Nie milkną echa seksskandalu, który media na całym świecie nagłośniły po tym, gdy funkcjonariusze policji w Brukseli przerwali nielegalne spotkanie towarzyskie, połączone z uprawianiem seksu. Jednym z jego uczestników był deputowany węgierskiego Fideszu Jozsef Szajer. Portal Onet.pl w sensacyjnym tonie donosi o udziale polityków PiS w podobnych „imprezach” i powołując się na ich organizatora wspomina, że najczęstszymi gośćmi orgii są rzekomo Polacy i Węgrzy.

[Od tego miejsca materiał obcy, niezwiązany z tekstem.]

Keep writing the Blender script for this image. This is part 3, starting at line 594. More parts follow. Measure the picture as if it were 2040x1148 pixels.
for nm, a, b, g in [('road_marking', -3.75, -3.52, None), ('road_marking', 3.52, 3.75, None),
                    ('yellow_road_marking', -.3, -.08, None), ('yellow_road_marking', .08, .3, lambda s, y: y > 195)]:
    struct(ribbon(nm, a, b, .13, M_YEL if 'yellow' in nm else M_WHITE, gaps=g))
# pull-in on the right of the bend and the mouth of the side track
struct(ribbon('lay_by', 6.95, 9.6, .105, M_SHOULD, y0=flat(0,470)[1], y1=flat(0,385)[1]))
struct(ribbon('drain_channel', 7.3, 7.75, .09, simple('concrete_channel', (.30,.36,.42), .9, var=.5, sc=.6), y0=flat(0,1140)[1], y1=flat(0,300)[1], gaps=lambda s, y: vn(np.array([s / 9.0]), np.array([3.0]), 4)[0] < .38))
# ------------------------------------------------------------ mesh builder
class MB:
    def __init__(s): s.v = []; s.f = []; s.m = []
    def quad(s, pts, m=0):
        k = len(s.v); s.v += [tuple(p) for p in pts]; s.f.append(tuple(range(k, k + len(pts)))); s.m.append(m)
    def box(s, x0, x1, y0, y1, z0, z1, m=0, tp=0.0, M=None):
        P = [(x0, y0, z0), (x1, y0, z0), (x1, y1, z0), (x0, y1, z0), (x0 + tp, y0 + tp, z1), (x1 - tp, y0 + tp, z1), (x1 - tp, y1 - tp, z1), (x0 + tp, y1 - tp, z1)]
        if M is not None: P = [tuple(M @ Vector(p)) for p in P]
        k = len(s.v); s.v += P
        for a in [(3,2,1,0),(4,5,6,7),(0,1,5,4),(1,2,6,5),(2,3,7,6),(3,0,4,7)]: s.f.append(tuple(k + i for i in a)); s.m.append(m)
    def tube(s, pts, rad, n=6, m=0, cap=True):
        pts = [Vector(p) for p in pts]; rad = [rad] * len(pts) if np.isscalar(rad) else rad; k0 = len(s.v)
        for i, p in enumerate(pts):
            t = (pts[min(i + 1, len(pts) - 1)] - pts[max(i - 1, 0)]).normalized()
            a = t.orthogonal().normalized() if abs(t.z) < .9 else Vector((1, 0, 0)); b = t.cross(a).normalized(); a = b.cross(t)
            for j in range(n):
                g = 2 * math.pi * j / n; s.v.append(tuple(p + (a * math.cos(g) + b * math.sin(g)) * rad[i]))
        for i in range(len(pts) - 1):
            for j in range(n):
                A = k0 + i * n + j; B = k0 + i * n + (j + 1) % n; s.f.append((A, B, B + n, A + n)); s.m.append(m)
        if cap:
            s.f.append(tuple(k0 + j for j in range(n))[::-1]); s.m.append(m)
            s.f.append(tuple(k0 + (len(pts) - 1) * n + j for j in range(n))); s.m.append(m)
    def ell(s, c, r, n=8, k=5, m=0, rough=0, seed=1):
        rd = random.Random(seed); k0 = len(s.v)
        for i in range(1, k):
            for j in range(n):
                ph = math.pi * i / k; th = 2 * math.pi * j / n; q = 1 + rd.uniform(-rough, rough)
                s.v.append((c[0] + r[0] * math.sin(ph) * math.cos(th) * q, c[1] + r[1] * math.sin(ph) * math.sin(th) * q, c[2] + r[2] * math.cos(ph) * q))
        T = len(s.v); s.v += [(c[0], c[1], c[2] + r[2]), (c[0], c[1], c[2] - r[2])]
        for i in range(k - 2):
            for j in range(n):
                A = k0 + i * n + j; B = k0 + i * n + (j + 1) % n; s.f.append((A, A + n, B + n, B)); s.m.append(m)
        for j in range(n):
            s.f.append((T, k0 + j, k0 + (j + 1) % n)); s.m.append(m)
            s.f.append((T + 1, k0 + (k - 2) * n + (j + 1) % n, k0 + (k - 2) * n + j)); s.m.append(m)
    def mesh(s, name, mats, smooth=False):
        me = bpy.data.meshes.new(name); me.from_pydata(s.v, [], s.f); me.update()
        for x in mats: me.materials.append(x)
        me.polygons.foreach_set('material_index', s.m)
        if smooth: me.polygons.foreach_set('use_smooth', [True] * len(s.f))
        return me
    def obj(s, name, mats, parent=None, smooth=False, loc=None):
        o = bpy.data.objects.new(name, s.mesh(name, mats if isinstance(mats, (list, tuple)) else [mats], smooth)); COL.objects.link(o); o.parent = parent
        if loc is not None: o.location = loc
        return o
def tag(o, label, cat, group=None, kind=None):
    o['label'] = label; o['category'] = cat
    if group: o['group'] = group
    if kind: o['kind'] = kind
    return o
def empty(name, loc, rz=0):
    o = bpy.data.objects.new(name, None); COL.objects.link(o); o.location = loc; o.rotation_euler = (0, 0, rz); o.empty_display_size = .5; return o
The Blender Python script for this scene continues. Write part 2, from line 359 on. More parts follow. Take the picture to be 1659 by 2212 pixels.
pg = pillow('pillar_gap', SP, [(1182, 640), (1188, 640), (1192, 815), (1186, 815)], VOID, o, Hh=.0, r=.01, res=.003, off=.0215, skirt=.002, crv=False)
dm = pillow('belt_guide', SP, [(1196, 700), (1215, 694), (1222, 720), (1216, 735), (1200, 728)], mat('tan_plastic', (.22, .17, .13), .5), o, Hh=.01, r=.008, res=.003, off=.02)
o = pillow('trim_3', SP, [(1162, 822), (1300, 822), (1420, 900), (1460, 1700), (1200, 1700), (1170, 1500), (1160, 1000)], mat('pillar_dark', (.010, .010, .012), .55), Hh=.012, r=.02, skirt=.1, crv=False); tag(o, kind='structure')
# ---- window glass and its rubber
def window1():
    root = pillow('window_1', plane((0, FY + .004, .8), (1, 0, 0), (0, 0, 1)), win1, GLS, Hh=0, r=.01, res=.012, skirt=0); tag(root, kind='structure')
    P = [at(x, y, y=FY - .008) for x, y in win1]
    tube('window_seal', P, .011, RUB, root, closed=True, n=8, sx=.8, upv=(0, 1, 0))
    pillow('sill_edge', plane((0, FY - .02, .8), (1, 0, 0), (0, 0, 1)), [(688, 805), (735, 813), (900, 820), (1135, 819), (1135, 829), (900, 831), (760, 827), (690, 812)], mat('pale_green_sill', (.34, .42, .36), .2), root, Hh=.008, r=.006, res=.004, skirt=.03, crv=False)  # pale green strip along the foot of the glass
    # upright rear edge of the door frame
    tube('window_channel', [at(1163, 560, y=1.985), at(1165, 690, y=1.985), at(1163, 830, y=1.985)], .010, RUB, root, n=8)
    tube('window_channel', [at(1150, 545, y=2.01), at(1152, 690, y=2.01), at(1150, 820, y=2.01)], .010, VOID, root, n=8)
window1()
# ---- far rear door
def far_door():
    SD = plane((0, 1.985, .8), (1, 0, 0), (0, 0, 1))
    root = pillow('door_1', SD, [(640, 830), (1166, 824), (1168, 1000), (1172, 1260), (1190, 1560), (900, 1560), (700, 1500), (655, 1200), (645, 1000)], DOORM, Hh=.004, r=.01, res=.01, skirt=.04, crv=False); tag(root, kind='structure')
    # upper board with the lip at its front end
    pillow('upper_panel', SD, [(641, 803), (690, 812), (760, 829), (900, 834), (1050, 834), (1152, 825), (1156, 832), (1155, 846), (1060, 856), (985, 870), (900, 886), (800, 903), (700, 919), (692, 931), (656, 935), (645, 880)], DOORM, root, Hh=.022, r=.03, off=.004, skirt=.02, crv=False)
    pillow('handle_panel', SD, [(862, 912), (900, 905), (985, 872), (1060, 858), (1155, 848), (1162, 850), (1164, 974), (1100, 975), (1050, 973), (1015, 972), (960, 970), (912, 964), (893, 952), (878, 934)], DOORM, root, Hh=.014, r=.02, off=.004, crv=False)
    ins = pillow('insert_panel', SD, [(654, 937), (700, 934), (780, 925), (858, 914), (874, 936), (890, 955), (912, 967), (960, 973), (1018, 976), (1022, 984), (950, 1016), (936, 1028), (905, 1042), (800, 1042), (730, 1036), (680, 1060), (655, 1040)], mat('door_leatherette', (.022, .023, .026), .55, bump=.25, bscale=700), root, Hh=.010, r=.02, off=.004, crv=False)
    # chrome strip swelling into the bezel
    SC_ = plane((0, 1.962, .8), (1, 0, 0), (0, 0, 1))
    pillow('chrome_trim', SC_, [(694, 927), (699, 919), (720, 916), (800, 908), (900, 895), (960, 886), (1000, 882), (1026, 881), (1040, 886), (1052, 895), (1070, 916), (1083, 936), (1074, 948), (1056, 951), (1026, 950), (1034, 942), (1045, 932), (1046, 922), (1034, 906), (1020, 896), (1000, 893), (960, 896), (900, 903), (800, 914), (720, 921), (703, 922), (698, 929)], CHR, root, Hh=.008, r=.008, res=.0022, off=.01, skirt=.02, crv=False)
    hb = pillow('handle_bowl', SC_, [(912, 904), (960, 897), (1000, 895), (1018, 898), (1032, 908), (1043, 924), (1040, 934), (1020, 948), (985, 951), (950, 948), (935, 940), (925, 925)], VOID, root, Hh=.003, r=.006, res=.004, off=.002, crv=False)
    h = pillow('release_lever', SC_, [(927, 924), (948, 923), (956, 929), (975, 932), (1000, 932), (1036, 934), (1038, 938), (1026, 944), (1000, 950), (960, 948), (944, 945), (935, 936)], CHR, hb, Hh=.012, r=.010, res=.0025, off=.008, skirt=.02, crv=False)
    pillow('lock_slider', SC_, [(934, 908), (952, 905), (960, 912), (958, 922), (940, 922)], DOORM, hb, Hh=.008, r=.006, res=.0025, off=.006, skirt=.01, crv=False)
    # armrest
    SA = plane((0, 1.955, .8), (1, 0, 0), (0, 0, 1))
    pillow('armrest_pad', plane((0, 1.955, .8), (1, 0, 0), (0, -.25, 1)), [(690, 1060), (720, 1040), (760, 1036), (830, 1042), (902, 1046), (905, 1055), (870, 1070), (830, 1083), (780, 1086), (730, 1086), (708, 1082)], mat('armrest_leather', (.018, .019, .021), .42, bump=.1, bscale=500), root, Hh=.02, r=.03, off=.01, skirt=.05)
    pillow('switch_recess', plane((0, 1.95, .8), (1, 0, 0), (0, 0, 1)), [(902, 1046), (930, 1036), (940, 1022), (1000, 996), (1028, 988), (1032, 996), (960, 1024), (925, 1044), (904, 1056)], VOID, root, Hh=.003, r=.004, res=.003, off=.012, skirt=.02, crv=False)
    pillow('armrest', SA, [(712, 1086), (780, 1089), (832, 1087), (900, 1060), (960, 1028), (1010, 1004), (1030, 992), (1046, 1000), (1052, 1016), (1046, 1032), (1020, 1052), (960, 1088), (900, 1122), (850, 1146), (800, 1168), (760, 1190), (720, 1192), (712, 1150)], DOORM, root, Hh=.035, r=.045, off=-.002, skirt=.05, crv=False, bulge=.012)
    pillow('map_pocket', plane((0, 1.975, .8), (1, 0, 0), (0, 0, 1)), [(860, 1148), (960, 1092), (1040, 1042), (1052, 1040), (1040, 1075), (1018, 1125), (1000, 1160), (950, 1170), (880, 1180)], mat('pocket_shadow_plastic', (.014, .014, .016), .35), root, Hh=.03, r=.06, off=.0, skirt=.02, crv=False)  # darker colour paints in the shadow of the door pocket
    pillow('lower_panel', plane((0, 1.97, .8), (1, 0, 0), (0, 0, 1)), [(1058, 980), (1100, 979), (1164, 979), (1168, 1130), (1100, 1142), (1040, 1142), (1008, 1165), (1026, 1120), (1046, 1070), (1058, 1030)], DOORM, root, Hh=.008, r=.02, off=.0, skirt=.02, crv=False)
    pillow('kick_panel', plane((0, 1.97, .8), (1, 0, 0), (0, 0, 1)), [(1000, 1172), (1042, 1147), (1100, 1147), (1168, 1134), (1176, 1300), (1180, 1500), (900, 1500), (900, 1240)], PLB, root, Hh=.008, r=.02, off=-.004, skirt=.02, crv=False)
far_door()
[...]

Co ciekawe, choć portal zastrzega: „Nie jesteśmy w stanie zweryfikować twierdzeń Davida Manzheleya. Publikujemy jego wypowiedzi z zastrzeżeniem, że jest to jego wersja wydarzeń” – i tak zamieszcza w tekście rozpowszechniane przez niego informacje.
Sprawa karna prowadzona przeciwko niemu dotyczyła m.in. oszustwa. Dawid Manzheley podawał się za prawnika i oszukał mężczyznę, oferując usługę prawniczą i wyłudzając od niego 2500 złotych
– poinformował nas mł. insp. Sebastian Gleń, rzecznik prasowy Komendy Wojewódzkiej Policji w Krakowie.
Po naszym tekście Onet opublikował tekst, w którym czytamy:
Źródła Onetu potwierdzają, że poszukiwany przez wadowicką policję Dawid Manzheley i organizator głośnej orgii w Brukseli David Manzheley to ta sama osoba. Z naszych informacji wynika, że w związku z nim toczy się kilkanaście postępowań sądowych w naszym kraju.
Na koniec zaś dodał:
Sam Manzheley w rozmowie z nami zaprzeczał wcześniej, że to on jest poszukiwaną osobą. Twierdził, że był w Polsce w ostatnich latach tylko dwukrotnie - w 2011 i 2013 r. w Konstancinie, gdzie odwiedzał znajomych.
Niestety, i w ten tekst wkradło się przekłamanie. Manzheley poszukiwany jest od 11 lat, nie zaś, jak twierdzi Onet, od roku.
Wiarygodność @onetpl w 3 aktach.
— 10 murzynków® (@10murzynkow) December 3, 2020
Gość poszukiwany przez policję za oszustwa, stał się wiarygodnym informatorem dziennikarza onetu.